After months of talks between area fishermen and officials on the county’s Marine Resources Committee, the state Department of Fish and Wildlife decided Monday to scrap one of three proposed closures of Whidbey beaches to commercial and recreational salmon harvest.
The original Fish and Wildlife proposal was to create Marine Protected Areas in locations around Admiralty Head and the Keystone Ferry terminal, as well as a crabbing-only area near Scatchet Head on South Whidbey. These MPAs prohibit non-tribal and commercial fishing in order to protect bottomfish such as lingcod and rockfish, whose populations have declined over the last two decades.
On Monday the state elected to withdraw the MPA in Scatchet Head. The Keystone conservation area was recommended as proposed, and Admiralty Head was recommended as a “marine preserve with urchin and sea cucumber harvest left open.”
Island County MRC vice-chairman Tom Roehl said he had “mixed feelings” about the findings. For the most part, Roehl said, he feels the state did well in accommodating the suggestions of residents and officials concerned about the effects the proposed MPAs would have on current fishing practices. However, such praise was not unconditional.
“I wish they had taken our suggestion about Admiralty Head,” Roehl said. “We had suggested that they continue to allow fishing for fish that migrate through the area.”
Roehl said there is some confusion over whether it is OK to fish for salmon at Admiralty Head under certain conditions.
“The way the boundaries are drawn, you could still fish from the shoreline,” he said. “It’s unclear whether they’re trying to allow it or prohibit it.”
However, Fish and Wildlife’s Mary Lou Mills said the Admiralty closure does not apply to the “popular salmon fishing” at Fort Casey State Park but only to that area north of the Seattle Pacific Conference Center.
“I would not recommend you try to fish from that point north,” she said. “Admiralty Head begins at extremely low water.”
The area now is open only to the harvest of urchins and sea cucumbers. Mills added that the area east of the pilings at the Military Wharf is still OK, though west of that demarcation is off limits.

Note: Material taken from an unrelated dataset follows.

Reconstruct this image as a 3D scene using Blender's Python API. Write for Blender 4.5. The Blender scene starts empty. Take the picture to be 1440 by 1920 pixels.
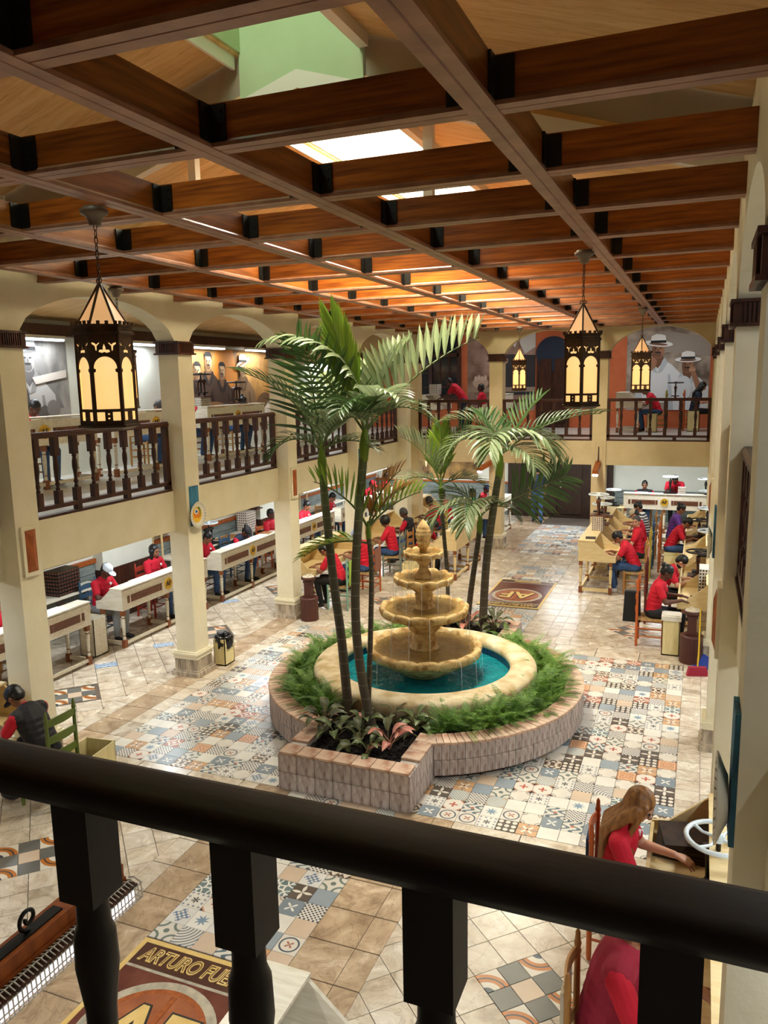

Roehl, for his part, feels the Admiralty Head MPA should be pushed northward, where environmental protection could encompass a larger bed of bull kelp, which provides habitat to rockfish.
“The whole thing would be better if it was moved five miles north,” he said.

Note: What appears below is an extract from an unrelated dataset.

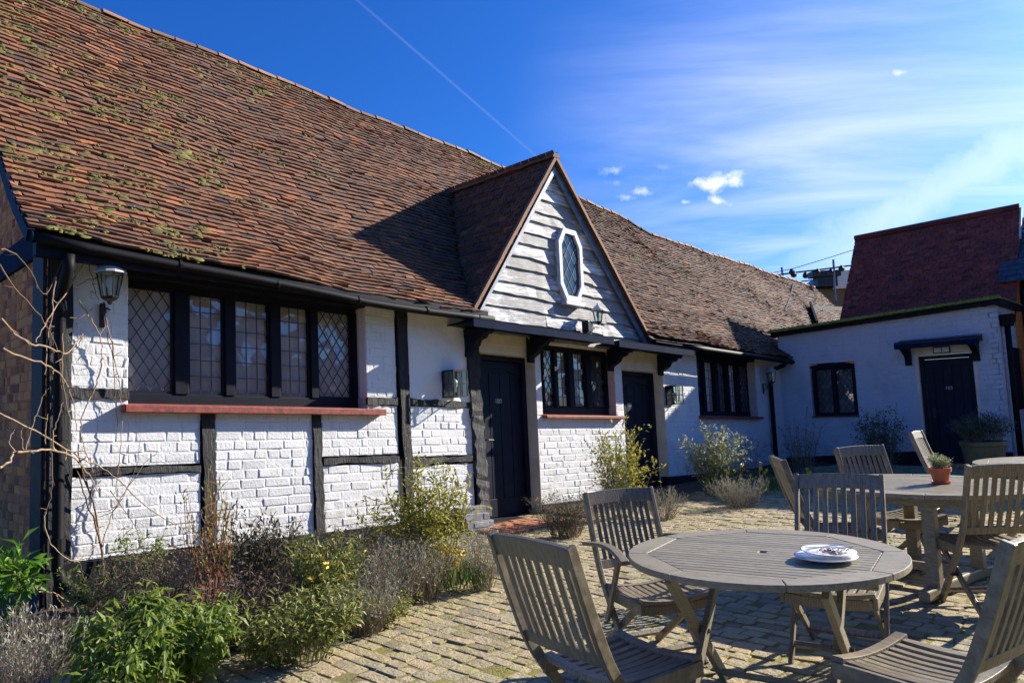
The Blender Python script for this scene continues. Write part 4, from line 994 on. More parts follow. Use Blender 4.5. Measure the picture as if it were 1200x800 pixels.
def make_boxlamp():
    t = thing('box_lamp', '', 'wall lamp', (0, 0, 0), RZ, 'square glazed wall lamps')
    f, g_, b = MB(), MB(), MB(); w, d, h = .105, .20, .15
    for x in (-w, w):
        for y in (.02, d): f.box(x-.007, x+.007, y-.007, y+.007, -h, h)
        for z in (-h, h, 0): f.box(x-.006, x+.006, .03, d-.008, z-.006, z+.006)
        f.box(x-.005, x+.005, .105, .115, -h+.01, h-.01)
    for y in (d,):
        for z in (-h, h, 0): f.box(-w+.008, w-.008, y-.006, y+.006, z-.006, z+.006)
        f.box(-.005, .005, y-.005, y+.005, -h+.01, h-.01)
    f.box(-w-.012, w+.012, 0, .016, -h-.012, h+.012); f.box(-w-.004, w+.004, .017, d+.004, h+.007, h+.016)
    for q in (((-w, .03, -h), (-w, d, -h), (-w, d, h), (-w, .03, h)), ((w, .03, -h), (w, d, -h), (w, d, h), (w, .03, h)), ((-w, d, -h), (w, d, -h), (w, d, h), (-w, d, h))): g_.add(q, ((0, 1, 2, 3),))
    b.lathe([(.016, -.10), (.018, -.05), (.035, 0), (.03, .04), (.005, .06)], 12, (0, .1, 0))
    f.build('frame', M['iron'], t); g_.build('pane', M['lamp_glass'], t, fix=False); b.build('bulb', M['frosted'], t, smooth=True); return t
bl = make_boxlamp(); u, w = at(517, 448, 0); bl.location = tuple(H(u+.11, .02, w-.02)); bl['label'] = 'square black glazed lamp on the shaded plaster panel left of door 100'
u, w = at(779, 463, 0); dup(bl, tuple(H(u+.11, .016, w)), RZ, 'square black glazed lamp on sunlit white brick right of the second door')
fd = thing('floodlight', 'small black box floodlight on the lower gable boards beside the lantern', 'floodlight', tuple(H(*[at(684, 388, .12)[0], .08, at(684, 388, .12)[1]])), RZ)
b = MB(); b.box(-.055, .055, .05, .17, -.02, .14); b.build('body', M['iron'], fd, bevel=.008)
b = MB(); b.box(-.02, .02, 0, .10, -.055, -.021); b.box(-.04, .04, -.01, .012, -.09, .0); b.build('bracket', M['iron'], fd, bevel=.004)

# ================================================================== yard furniture
def slat_panel_seat():
    """seat: dished frame boards front and back, slats running front to back"""
    mb = MB(); zs = .43
    def dish(x): return -.022*(1-(x/.22)**2)
    def prof(y): return .012*math.sin((y+.12)/.43*math.pi*.9)*-1 + .02*max(0, (y-.2)/.11)*0
    for y0, y1 in ((.265, .315), (-.13, -.085)):
        pa = [(x, (y0+y1)/2, zs+dish(x)) for x in np.linspace(-.225, .225, 9)]; mb.sweep(pa, (0, 1, 0), y1-y0, .022, .4)
    ns = 9
    for i in range(ns):
        x = -.192+.384*i/(ns-1); pa = [(x, y, zs+dish(x)+prof(y)+.001) for y in np.linspace(-.085, .265, 6)]; mb.sweep(pa, (1, 0, 0), .033, .016, rng.random())
    ap = MB()
    for x in (-.222, .222): ap.sweep([(x, y, zs-.04) for y in (-.13, .10, .31)], (1, 0, 0), .022, .06, .5)
    pa = [(x, .302, zs-.045+dish(x)*.6) for x in np.linspace(-.21, .21, 7)]; ap.sweep(pa, (0, 1, 0), .02, .05, .5)
    return mb, ap
def bezier(pts, n=16):
    pts = np.array(pts, float); t = np.linspace(0, len(pts)-1, n); out = []
    for q in t:
        i = min(int(q), len(pts)-2); f = q-i; p0 = pts[max(i-1, 0)]; p1, p2 = pts[i], pts[i+1]; p3 = pts[min(i+2, len(pts)-1)]
        out.append(.5*((2*p1)+(-p0+p2)*f+(2*p0-5*p1+4*p2-p3)*f*f+(-p0+3*p1-3*p2+p3)*f**3))
    return out
def make_chair(arms=False, top=.955, nsl=8):
    t = thing('garden_armchair' if arms else 'garden_chair', '', 'chair', (0, 0, 0), 0, 'folding slatted garden chairs')
    W2 = .232; tz = top; ty = -.352
    back = bezier([(0, ty, tz), (0, -.265, tz-.26), (0, -.185, .50), (0, -.075, .34), (0, .18, 0)], 20)
    for sx in (-1, 1):
        b = MB(); b.sweep([(sx*W2, y, z) for _, y, z in back], (1, 0, 0), .024, .045, rng.random()); b.build('front_leg', M['teak'], t, bevel=.004)
        b = MB(); b.sweep([(sx*.198, .245, .405), (sx*.198, -.02, .215), (sx*.198, -.315, .0)], (1, 0, 0), .022, .040, rng.random()); b.build('rear_leg', M['teak'], t, bevel=.004)
        b = MB(); b.tube([(sx*.185, -.03, .222), (sx*.25, -.03, .222)], .009, 8); b.build('bolt', M['iron'], t)
    def bz(z):
        zz = [p[2] for p in back][::-1]; yy = [p[1] for p in back][::-1]; return float(np.interp(z, zz, yy))
    bk = MB(); lo = .535; hi = tz-.075
    pa = [(x, bz(tz-.045)-.012*(1-(x/W2)**2), tz-.045+.010*(1-(x/W2)**2)) for x in np.linspace(-W2+.012, W2-.012, 9)]
    d1 = np.array([0, bz(tz)-bz(tz-.1), .1]); bk.sweep(pa, d1/np.linalg.norm(d1), .085, .022, .3)
    pa = [(x, bz(lo)-.010*(1-(x/W2)**2), lo) for x in np.linspace(-W2+.012, W2-.012, 7)]; bk.sweep(pa, (0, -.35, 1), .05, .022, .5)
    for i in range(nsl):
        x = -.178+.356*i/(nsl-1); q = np.linspace(lo+.02, hi+.01, 7); bow = -.012*(1-(x/W2)**2)
        bk.sweep([(x, bz(z)+bow, z) for z in q], (1, 0, 0), .030 if nsl < 10 else .024, .012, rng.random())
    bk.build('backrest', M['teak'], t, bevel=.003)
    s, ap = slat_panel_seat(); so_ = s.build('seat', M['teak'], t, bevel=.003); ap.build('seat_frame', M['teak'], so_, bevel=.003)
    b = MB(); b.sweep([(-.20, -.22, .085), (.20, -.22, .085)], (0, .5, .8), .022, .032, .4); b.build('stretcher', M['teak'], t, bevel=.003)
    b = MB(); b.sweep([(-.225, .115, .09), (.225, .115, .09)], (0, .5, .8), .022, .032, .4); b.build('stretcher', M['teak'], t, bevel=.003)
    if arms:
        for sx in (-1, 1):
            b = MB(); b.sweep(bezier([(sx*.275, bz(.66)-.03, .655), (sx*.278, -.05, .685), (sx*.28, .12, .68), (sx*.28, .24, .635)], 12), (1, 0, 0), .055, .022, .6); ar = b.build('armrest', M['teak'], t, bevel=.005)
            b = MB(); b.sweep([(sx*.262, .15, .665), (sx*.262, -.0, .36), (sx*.262, -.06, .25)], (1, 0, 0), .022, .035, .5); b.build('arm_support', M['teak'], ar, bevel=.003)
    return t
CH = {  # x, y, heading (degrees the chair faces, from +Y anticlockwise)
    'C': (1.711, 4.068, 148, 'garden chair facing the viewer across the round table, pulled up behind the plates'),
    'A': (.308, 2.955, 307, 'garden chair with its seat in blue shade at the front left of the round table'),
    'D': (1.53, 2.745, 33, 'nearest garden chair, cut off by the right edge, its curved seat front sunlit'),
    'H': (3.05, 4.87, 354, 'garden chair seen from behind, pushed up to the near side of the oval table'),
    'E': (2.35, 5.62, 261, 'garden chair seen edge-on with a plain brown back left of the oval table'),
    'F': (3.08, 6.09, 194, 'garden chair on the far side of the oval table, facing the viewer'),
    'G': (4.72, 7.95, 229, 'pale sunlit garden chair seen edge-on behind the terracotta pot')}
ch0 = make_chair()
for i, (k, (x, y, a, lab)) in enumerate(CH.items()):
    if i == 0: ch0.location = (x, y, 0); ch0.rotation_euler = (0, 0, R_(a)); ch0['label'] = lab
    else: dup(ch0, (x, y, 0), R_(a), lab)
arm = make_chair(True, .955, 10); arm.scale = (.95,)*3; arm.location = (.715, 4.19, 0); arm.rotation_euler = (0, 0, R_(199)); arm['label'] = 'tall-backed garden armchair with curved arm at the far left of the round table'; arm['category'] = 'armchair'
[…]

The reasons for the scrapping of the proposed Scatchet Head MPA differ depending on whom you’re talking to. According to Mills, the parameters of the proposed area were too confusing.
“The agency recommendation was that we didn’t have understandable boundaries,” Mills said. “It’s not a place that you can orient to.”
The Island County MRC, while agreeing that the boundaries would be difficult to enforce, has contended all along that the scientific basis for the closure was weak.
“There really wasn’t much science that warranted doing it for the sake of rockfish,” Roehl said, adding that there was not enough evidence that such species are being affected by fishing. “More science is need.”
Roehl said the MPA would be too difficult to enforce because all the boundaries are some distance from the shore.
Fish and Wildlife has received criticism throughout this process for not seeking enough public input on the proposed MPAs. With the push of such organizations as Island County’s MRC, though, a dialogue was struck up between the state and local recreational and commercial fishermen, as well as regional tour boat industries. In the end, such advocacy appears to have had an effect on Monday’s final decisions.
“I think we contributed to it,” Roehl said of the decisions. “They did come to us at the end of the process.”
Roehl pointed out that, upon seeking public input, the state found that it “just received no positive input at all on Scatchet Head,” which may have had a strong input on the decision to withdraw the recommendation.
“Overall, Fish and Wildlife do a good job,” Roehl said. “I guess they could have come to the MRCs a little earlier in the process.”
He said that such will probably be the case in future proposals.